The complete graph $K_4$ has $6$ edges, and it is possible to either choose or not choose each edge. The choices made for each of these edges gives a particular (labeled) graph on $4$ vertices. The path graph consisting of edge set $\{12, 23, 34\}$ and the path graph consisting of edge set $\{23, 34, 41\}$ are different as labeled graphs but are isomorphic (ie are in the same isomorphism class). More generally, if $V=\{1,\ldots,n\}$ and $V^{\{2\}}$ is the set of all $2$-subsets of $V$, then $|V^{\{2\}}| = {n \choose 2}$, and the set of $2^{n \choose 2}$ subsets of $V^{\{2\}}$ corresponds to the set of all $2^{n \choose 2}$ labeled graphs on $n$ vertices. This set can be partitioned into isomorphism classes, ie the partition is such that two labeled graphs are in the same part if and only if they are isomorphic.
The set of $2^{4 \choose 2} = 2^6 = 64$ different labeled graphs on $4$ vertices can be partitioned into isomorphism classes, and the question asks to draw one graph from each isomorphism class.

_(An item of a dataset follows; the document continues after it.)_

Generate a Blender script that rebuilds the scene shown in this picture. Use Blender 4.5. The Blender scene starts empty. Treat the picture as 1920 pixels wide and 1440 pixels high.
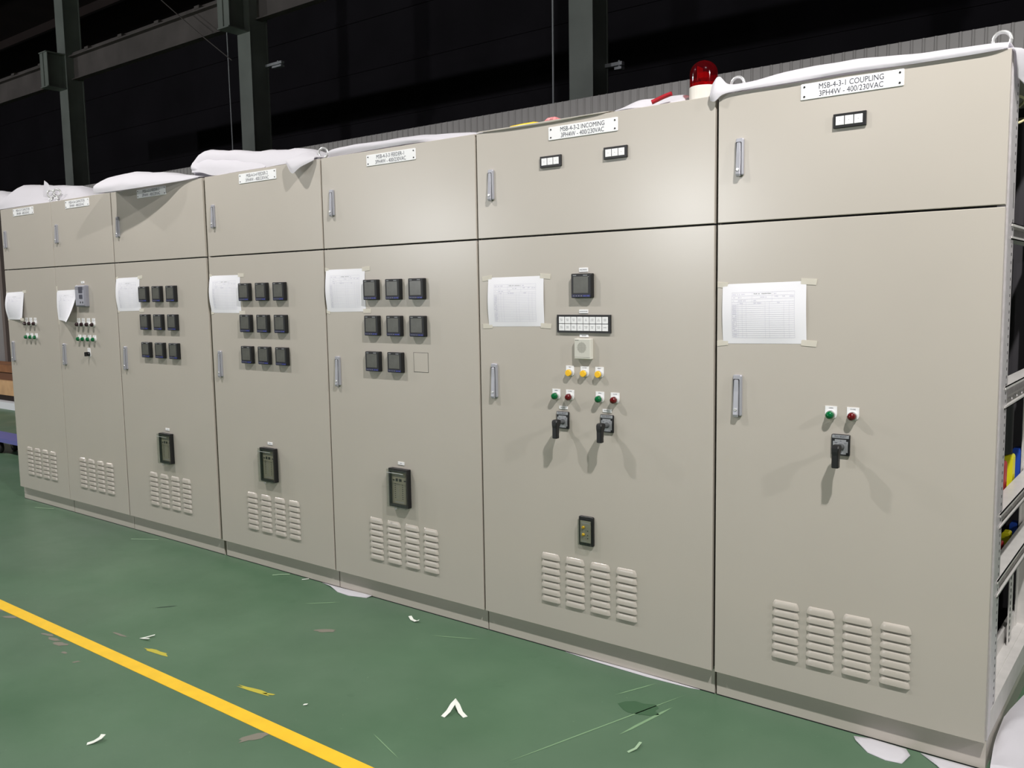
import bpy, bmesh, math, random
from mathutils import Matrix, Vector
random.seed(7)
D = bpy.data
SC = bpy.context.scene
COL = SC.collection
sin, cos, PI = math.sin, math.cos, math.pi

# ------------------------------------------------------------------ camera
cam_d = D.cameras.new('camera'); cam = D.objects.new('camera', cam_d); COL.objects.link(cam)
cam_d.sensor_width = 36.0; cam_d.lens = 1667.18 / 1920 * 36.0; cam_d.clip_end = 200
# rows: right, down and forward axes of the camera
R = ((0.788784, 0.614460, -0.016089), (0.050059, -0.090305, -0.994655), (-0.612628, 0.783763, -0.101991))
CAMX, CAMY, CAMZ = 0.4775, -2.9761, 1.5224
cam.matrix_world = Matrix((( R[0][0], -R[1][0], -R[2][0], CAMX), (R[0][1], -R[1][1], -R[2][1], CAMY),
                           (R[0][2], -R[1][2], -R[2][2], CAMZ), (0, 0, 0, 1)))
SC.camera = cam

# ------------------------------------------------------------------ world, lamps, exposure
w = D.worlds.new('night'); SC.world = w; w.use_nodes = True
w.node_tree.nodes['Background'].inputs[0].default_value = (0.9, 0.95, 1.0, 1)
w.node_tree.nodes['Background'].inputs[1].default_value = 0.02
SC.view_settings.view_transform = 'Standard'; SC.view_settings.look = 'None'
SC.view_settings.exposure = -0.1; SC.view_settings.gamma = 1.0
def add_lamp(x, y, z, watts, size=0.065, cone=164, col=(1.0, 0.975, 0.945)):
    l = D.lights.new('bay_or_fill_lamp', 'SPOT' if cone else 'POINT'); l.energy = watts; l.shadow_soft_size = size
    l.color = col; 
    if cone: l.spot_size = math.radians(cone); l.spot_blend = 0.25
    o = D.objects.new('bay_or_fill_lamp', l); o.location = (x, y, z); COL.objects.link(o)
for lx, pw in ((0.98, 880), (-4.45, 415), (-9.9, 500), (-15.3, 700), (6.4, 760)):  # the lamp farthest left is added to brighten floor and wall there
    add_lamp(lx, -1.9, 4.7, pw)
# unseen fill lamps added behind the photographer, then far lamps of the bay
for lx in (-15.5, -4.45, 6.4):
    add_lamp(lx, -13.0, 4.7, 130, 0.2, None)
for lx, pw in ((-29.7, 3300), (-15.9, 4000), (0.98, 700)):
    add_lamp(lx, -30.0, 4.6, pw, 0.35, None, (0.97, 0.98, 1.0))

# ------------------------------------------------------------------ materials
MATS = {}
def lin(c):
    return tuple((x / 12.92 if x <= 0.04045 else ((x + 0.055) / 1.055) ** 2.4) for x in [v / 255 for v in c])
def mat(name, rgb, rough=0.5, metal=0.0, spec=0.5, noise=None, bump=None, srgb=True):
    """noise=(scale, amount): mottled colour; bump=(scale, strength)"""
    m = D.materials.new(name); m.use_nodes = True; MATS[name] = m
    nt = m.node_tree; b = nt.nodes['Principled BSDF']
    c = lin(rgb) if srgb else rgb
    b.inputs['Base Color'].default_value = (*c, 1); b.inputs['Roughness'].default_value = rough
    b.inputs['Metallic'].default_value = metal; b.inputs['Specular IOR Level'].default_value = spec
    tc = nt.nodes.new('ShaderNodeTexCoord')
    if noise:
        n = nt.nodes.new('ShaderNodeTexNoise'); n.inputs['Scale'].default_value = noise[0]; n.inputs['Detail'].default_value = 5
        nt.links.new(tc.outputs['Object'], n.inputs['Vector'])
        r = nt.nodes.new('ShaderNodeValToRGB'); a = noise[1]
        r.color_ramp.elements[0].position = 0.3; r.color_ramp.elements[1].position = 0.7
        r.color_ramp.elements[0].color = (*[x * (1 - a) for x in c], 1); r.color_ramp.elements[1].color = (*[min(1, x * (1 + a)) for x in c], 1)
        nt.links.new(n.outputs['Fac'], r.inputs['Fac']); nt.links.new(r.outputs['Color'], b.inputs['Base Color'])
    if bump:
        n2 = nt.nodes.new('ShaderNodeTexNoise'); n2.inputs['Scale'].default_value = bump[0]; n2.inputs['Detail'].default_value = 3
        nt.links.new(tc.outputs['Object'], n2.inputs['Vector'])
        bp = nt.nodes.new('ShaderNodeBump'); bp.inputs['Strength'].default_value = bump[1]; bp.inputs['Distance'].default_value = 0.002
        nt.links.new(n2.outputs['Fac'], bp.inputs['Height']); nt.links.new(bp.outputs['Normal'], b.inputs['Normal'])
    return m
def clear(name, tint, gloss=0.12):
    m = D.materials.new(name); m.use_nodes = True; MATS[name] = m; nt = m.node_tree
    nt.nodes.remove(nt.nodes['Principled BSDF'])
    t = nt.nodes.new('ShaderNodeBsdfTransparent'); t.inputs[0].default_value = (*tint, 1)
    g = nt.nodes.new('ShaderNodeBsdfGlossy'); g.inputs['Roughness'].default_value = 0.06
    f = nt.nodes.new('ShaderNodeLayerWeight'); f.inputs[0].default_value = 0.5
    k = nt.nodes.new('ShaderNodeMapRange'); k.inputs['To Min'].default_value = 0.03; k.inputs['To Max'].default_value = 0.25
    pw = nt.nodes.new('ShaderNodeMath'); pw.operation = 'POWER'; pw.inputs[1].default_value = 2.5
    nt.links.new(f.outputs['Facing'], pw.inputs[0]); nt.links.new(pw.outputs[0], k.inputs['Value'])
    mx = nt.nodes.new('ShaderNodeMixShader'); nt.links.new(k.outputs['Result'], mx.inputs[0])
    nt.links.new(t.outputs[0], mx.inputs[1]); nt.links.new(g.outputs[0], mx.inputs[2])
    nt.links.new(mx.outputs[0], nt.nodes['Material Output'].inputs[0])
    return m
def cloth(name, rgb, thin=0.35, bump=(60, 0.25)):
    m = mat(name, rgb, 0.85, spec=0.2, bump=bump); nt = m.node_tree
    b = nt.nodes['Principled BSDF']
    tr = nt.nodes.new('ShaderNodeBsdfTranslucent'); tr.inputs[0].default_value = (*lin(rgb), 1)
    mx = nt.nodes.new('ShaderNodeMixShader'); mx.inputs[0].default_value = thin
    nt.links.new(b.outputs[0], mx.inputs[1]); nt.links.new(tr.outputs[0], mx.inputs[2])
    nt.links.new(mx.outputs[0], nt.nodes['Material Output'].inputs[0])
    return m
paint = mat('pebble_grey_powder_coat', (189, 182, 173), 0.235, spec=0.5, noise=(3.0, 0.015), bump=(420, 0.03))
zinc = mat('galvanised_steel', (190, 188, 188), 0.42, metal=0.75, noise=(25, 0.1))
post_m = mat('zinc_post', (214, 209, 212), 0.28, metal=0.3, noise=(40, 0.08))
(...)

To answer your question, ignore labelings on vertices, and first draw all graphs on $4$ vertices containing exactly $0$ edges (there is only one such graph), then all graphs containing exactly $1$ edge (there is only one such graph), all graphs containing exactly $2$ edges (there are 2 such graphs, because the two edges can be incident or independent), etc. And you get that the total number of pairwise nonisomorphic graphs on $4$ vertices is $1+1+2+3+2+1+1 = 11$.
It means, draw a representative of all possible isomorphism classes. For instance if it was two vertices instead of four, you only have the graphs
$$V=\{0,1\}, E=\emptyset$$ and $$V=\{0,1\}, E=\{(0,1)\}$$
as any other simple graph on two vertices will be isomorphic to one of these two.
To perhaps demistify the wording of the problem a little. The question is asking you the following.
Above, I have shown all 2 simple graphs with two vertices such that no two graphs are isomorphic to each other, now you should try to do it with four vertices.